_Goal_:
The listing beneath should be written out in full, exactly as shown.

** Begin Extracted records **

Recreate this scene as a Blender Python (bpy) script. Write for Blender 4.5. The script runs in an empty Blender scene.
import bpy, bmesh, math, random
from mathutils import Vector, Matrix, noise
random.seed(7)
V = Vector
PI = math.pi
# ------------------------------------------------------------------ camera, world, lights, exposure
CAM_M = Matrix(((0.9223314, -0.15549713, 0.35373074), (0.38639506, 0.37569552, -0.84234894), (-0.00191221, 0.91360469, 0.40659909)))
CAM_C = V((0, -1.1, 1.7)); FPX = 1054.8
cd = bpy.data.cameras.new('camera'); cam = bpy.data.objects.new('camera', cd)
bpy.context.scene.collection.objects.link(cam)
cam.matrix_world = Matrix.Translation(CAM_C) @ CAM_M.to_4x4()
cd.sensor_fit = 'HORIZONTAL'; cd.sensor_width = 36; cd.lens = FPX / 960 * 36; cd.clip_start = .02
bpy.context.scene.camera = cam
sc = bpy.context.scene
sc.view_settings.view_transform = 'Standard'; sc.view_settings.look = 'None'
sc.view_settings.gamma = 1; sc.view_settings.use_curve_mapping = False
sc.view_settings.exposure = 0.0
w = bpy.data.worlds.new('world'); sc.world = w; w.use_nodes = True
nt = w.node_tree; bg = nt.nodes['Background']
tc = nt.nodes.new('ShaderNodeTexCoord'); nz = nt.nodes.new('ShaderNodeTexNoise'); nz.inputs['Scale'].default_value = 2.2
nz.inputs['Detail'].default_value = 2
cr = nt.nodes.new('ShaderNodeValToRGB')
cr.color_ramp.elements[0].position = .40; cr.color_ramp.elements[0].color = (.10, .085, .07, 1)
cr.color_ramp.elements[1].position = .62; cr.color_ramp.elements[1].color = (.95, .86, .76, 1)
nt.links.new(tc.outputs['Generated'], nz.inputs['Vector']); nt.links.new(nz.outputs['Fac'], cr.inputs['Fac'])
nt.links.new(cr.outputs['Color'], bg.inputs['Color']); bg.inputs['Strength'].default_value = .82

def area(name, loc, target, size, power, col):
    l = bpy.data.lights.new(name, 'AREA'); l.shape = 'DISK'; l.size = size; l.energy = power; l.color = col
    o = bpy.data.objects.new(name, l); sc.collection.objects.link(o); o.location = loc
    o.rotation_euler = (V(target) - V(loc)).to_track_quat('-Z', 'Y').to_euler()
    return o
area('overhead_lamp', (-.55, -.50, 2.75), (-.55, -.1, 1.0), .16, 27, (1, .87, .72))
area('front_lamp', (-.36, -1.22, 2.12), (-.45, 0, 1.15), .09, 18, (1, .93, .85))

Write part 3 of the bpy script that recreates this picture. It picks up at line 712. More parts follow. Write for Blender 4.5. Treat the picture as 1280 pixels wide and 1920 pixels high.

** End Extracted records **

_Completed exercise_:
Recreate this scene as a Blender Python (bpy) script. Write for Blender 4.5. The script runs in an empty Blender scene.
import bpy, bmesh, math, random
from mathutils import Vector, Matrix, noise
random.seed(7)
V = Vector
PI = math.pi
# ------------------------------------------------------------------ camera, world, lights, exposure
CAM_M = Matrix(((0.9223314, -0.15549713, 0.35373074), (0.38639506, 0.37569552, -0.84234894), (-0.00191221, 0.91360469, 0.40659909)))
CAM_C = V((0, -1.1, 1.7)); FPX = 1054.8
cd = bpy.data.cameras.new('camera'); cam = bpy.data.objects.new('camera', cd)
bpy.context.scene.collection.objects.link(cam)
cam.matrix_world = Matrix.Translation(CAM_C) @ CAM_M.to_4x4()
cd.sensor_fit = 'HORIZONTAL'; cd.sensor_width = 36; cd.lens = FPX / 960 * 36; cd.clip_start = .02
bpy.context.scene.camera = cam
sc = bpy.context.scene
sc.view_settings.view_transform = 'Standard'; sc.view_settings.look = 'None'
sc.view_settings.gamma = 1; sc.view_settings.use_curve_mapping = False
sc.view_settings.exposure = 0.0
w = bpy.data.worlds.new('world'); sc.world = w; w.use_nodes = True
nt = w.node_tree; bg = nt.nodes['Background']
tc = nt.nodes.new('ShaderNodeTexCoord'); nz = nt.nodes.new('ShaderNodeTexNoise'); nz.inputs['Scale'].default_value = 2.2
nz.inputs['Detail'].default_value = 2
cr = nt.nodes.new('ShaderNodeValToRGB')
cr.color_ramp.elements[0].position = .40; cr.color_ramp.elements[0].color = (.10, .085, .07, 1)
cr.color_ramp.elements[1].position = .62; cr.color_ramp.elements[1].color = (.95, .86, .76, 1)
nt.links.new(tc.outputs['Generated'], nz.inputs['Vector']); nt.links.new(nz.outputs['Fac'], cr.inputs['Fac'])
nt.links.new(cr.outputs['Color'], bg.inputs['Color']); bg.inputs['Strength'].default_value = .82

def area(name, loc, target, size, power, col):
    l = bpy.data.lights.new(name, 'AREA'); l.shape = 'DISK'; l.size = size; l.energy = power; l.color = col
    o = bpy.data.objects.new(name, l); sc.collection.objects.link(o); o.location = loc
    o.rotation_euler = (V(target) - V(loc)).to_track_quat('-Z', 'Y').to_euler()
    return o
area('overhead_lamp', (-.55, -.50, 2.75), (-.55, -.1, 1.0), .16, 27, (1, .87, .72))
area('front_lamp', (-.36, -1.22, 2.12), (-.45, 0, 1.15), .09, 18, (1, .93, .85))

Write part 3 of the bpy script that recreates this picture. It picks up at line 712. More parts follow. Write for Blender 4.5. Treat the picture as 1280 pixels wide and 1920 pixels high.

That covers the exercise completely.